INFORMATION PROVIDED.
»»

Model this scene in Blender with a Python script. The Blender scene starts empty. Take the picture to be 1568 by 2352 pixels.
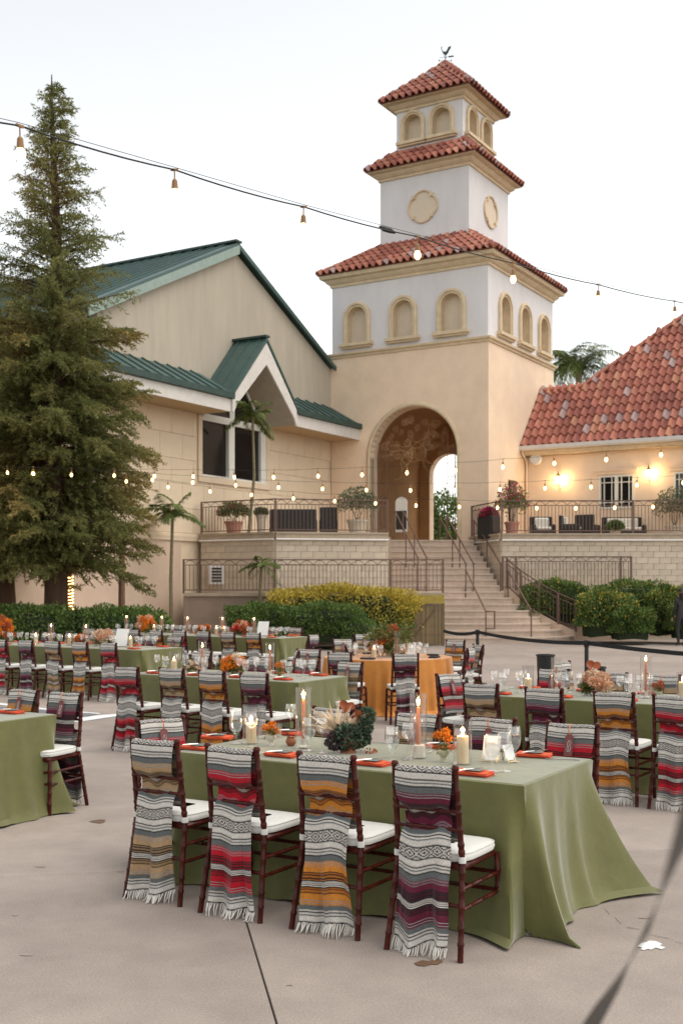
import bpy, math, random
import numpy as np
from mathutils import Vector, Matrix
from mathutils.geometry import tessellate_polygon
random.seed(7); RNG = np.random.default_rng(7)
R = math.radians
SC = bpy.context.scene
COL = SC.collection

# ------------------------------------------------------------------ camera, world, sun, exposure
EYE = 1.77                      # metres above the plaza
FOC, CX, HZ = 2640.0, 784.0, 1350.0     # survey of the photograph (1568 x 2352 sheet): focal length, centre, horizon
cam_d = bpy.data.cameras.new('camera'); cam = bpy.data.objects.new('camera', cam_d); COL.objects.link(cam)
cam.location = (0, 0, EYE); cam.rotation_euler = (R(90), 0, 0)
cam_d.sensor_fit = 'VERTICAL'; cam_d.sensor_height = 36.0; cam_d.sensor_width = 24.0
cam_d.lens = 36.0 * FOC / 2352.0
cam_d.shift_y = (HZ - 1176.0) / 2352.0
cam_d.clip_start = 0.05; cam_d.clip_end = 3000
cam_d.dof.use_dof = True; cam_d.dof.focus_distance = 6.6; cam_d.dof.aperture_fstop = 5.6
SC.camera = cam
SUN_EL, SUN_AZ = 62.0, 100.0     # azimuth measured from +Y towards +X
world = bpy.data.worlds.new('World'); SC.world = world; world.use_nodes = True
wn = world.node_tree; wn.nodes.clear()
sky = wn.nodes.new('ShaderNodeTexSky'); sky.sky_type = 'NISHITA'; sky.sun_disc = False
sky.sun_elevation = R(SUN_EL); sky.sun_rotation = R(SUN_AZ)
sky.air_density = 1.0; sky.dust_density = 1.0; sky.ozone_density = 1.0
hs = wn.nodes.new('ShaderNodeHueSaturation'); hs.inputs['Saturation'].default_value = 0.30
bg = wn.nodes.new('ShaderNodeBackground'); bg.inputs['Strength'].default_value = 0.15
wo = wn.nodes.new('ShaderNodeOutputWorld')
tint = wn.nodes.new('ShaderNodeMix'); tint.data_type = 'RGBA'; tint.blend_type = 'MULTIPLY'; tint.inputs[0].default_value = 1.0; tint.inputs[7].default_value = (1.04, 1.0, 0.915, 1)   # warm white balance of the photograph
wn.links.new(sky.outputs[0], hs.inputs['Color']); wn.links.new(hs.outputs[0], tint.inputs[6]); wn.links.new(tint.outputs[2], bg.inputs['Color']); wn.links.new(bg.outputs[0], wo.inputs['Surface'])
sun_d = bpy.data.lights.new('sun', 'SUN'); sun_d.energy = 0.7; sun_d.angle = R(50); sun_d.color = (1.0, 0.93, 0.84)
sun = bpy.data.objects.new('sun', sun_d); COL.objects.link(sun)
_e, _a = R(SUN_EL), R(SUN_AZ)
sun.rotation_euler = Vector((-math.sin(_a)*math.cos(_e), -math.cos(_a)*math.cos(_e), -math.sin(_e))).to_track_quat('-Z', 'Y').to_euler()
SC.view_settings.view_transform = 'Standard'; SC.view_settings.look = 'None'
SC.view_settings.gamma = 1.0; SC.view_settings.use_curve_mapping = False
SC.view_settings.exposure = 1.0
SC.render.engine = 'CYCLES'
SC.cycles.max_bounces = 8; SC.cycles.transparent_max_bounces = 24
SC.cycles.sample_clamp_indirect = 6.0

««

STATED EXERCISE. All of the material above needs to be restated exactly, with no pictures.

EXERCISE OUTPUT.
Model this scene in Blender with a Python script. The Blender scene starts empty. Take the picture to be 1568 by 2352 pixels.
import bpy, math, random
import numpy as np
from mathutils import Vector, Matrix
from mathutils.geometry import tessellate_polygon
random.seed(7); RNG = np.random.default_rng(7)
R = math.radians
SC = bpy.context.scene
COL = SC.collection

# ------------------------------------------------------------------ camera, world, sun, exposure
EYE = 1.77                      # metres above the plaza
FOC, CX, HZ = 2640.0, 784.0, 1350.0     # survey of the photograph (1568 x 2352 sheet): focal length, centre, horizon
cam_d = bpy.data.cameras.new('camera'); cam = bpy.data.objects.new('camera', cam_d); COL.objects.link(cam)
cam.location = (0, 0, EYE); cam.rotation_euler = (R(90), 0, 0)
cam_d.sensor_fit = 'VERTICAL'; cam_d.sensor_height = 36.0; cam_d.sensor_width = 24.0
cam_d.lens = 36.0 * FOC / 2352.0
cam_d.shift_y = (HZ - 1176.0) / 2352.0
cam_d.clip_start = 0.05; cam_d.clip_end = 3000
cam_d.dof.use_dof = True; cam_d.dof.focus_distance = 6.6; cam_d.dof.aperture_fstop = 5.6
SC.camera = cam
SUN_EL, SUN_AZ = 62.0, 100.0     # azimuth measured from +Y towards +X
world = bpy.data.worlds.new('World'); SC.world = world; world.use_nodes = True
wn = world.node_tree; wn.nodes.clear()
sky = wn.nodes.new('ShaderNodeTexSky'); sky.sky_type = 'NISHITA'; sky.sun_disc = False
sky.sun_elevation = R(SUN_EL); sky.sun_rotation = R(SUN_AZ)
sky.air_density = 1.0; sky.dust_density = 1.0; sky.ozone_density = 1.0
hs = wn.nodes.new('ShaderNodeHueSaturation'); hs.inputs['Saturation'].default_value = 0.30
bg = wn.nodes.new('ShaderNodeBackground'); bg.inputs['Strength'].default_value = 0.15
wo = wn.nodes.new('ShaderNodeOutputWorld')
tint = wn.nodes.new('ShaderNodeMix'); tint.data_type = 'RGBA'; tint.blend_type = 'MULTIPLY'; tint.inputs[0].default_value = 1.0; tint.inputs[7].default_value = (1.04, 1.0, 0.915, 1)   # warm white balance of the photograph
wn.links.new(sky.outputs[0], hs.inputs['Color']); wn.links.new(hs.outputs[0], tint.inputs[6]); wn.links.new(tint.outputs[2], bg.inputs['Color']); wn.links.new(bg.outputs[0], wo.inputs['Surface'])
sun_d = bpy.data.lights.new('sun', 'SUN'); sun_d.energy = 0.7; sun_d.angle = R(50); sun_d.color = (1.0, 0.93, 0.84)
sun = bpy.data.objects.new('sun', sun_d); COL.objects.link(sun)
_e, _a = R(SUN_EL), R(SUN_AZ)
sun.rotation_euler = Vector((-math.sin(_a)*math.cos(_e), -math.cos(_a)*math.cos(_e), -math.sin(_e))).to_track_quat('-Z', 'Y').to_euler()
SC.view_settings.view_transform = 'Standard'; SC.view_settings.look = 'None'
SC.view_settings.gamma = 1.0; SC.view_settings.use_curve_mapping = False
SC.view_settings.exposure = 1.0
SC.render.engine = 'CYCLES'
SC.cycles.max_bounces = 8; SC.cycles.transparent_max_bounces = 24
SC.cycles.sample_clamp_indirect = 6.0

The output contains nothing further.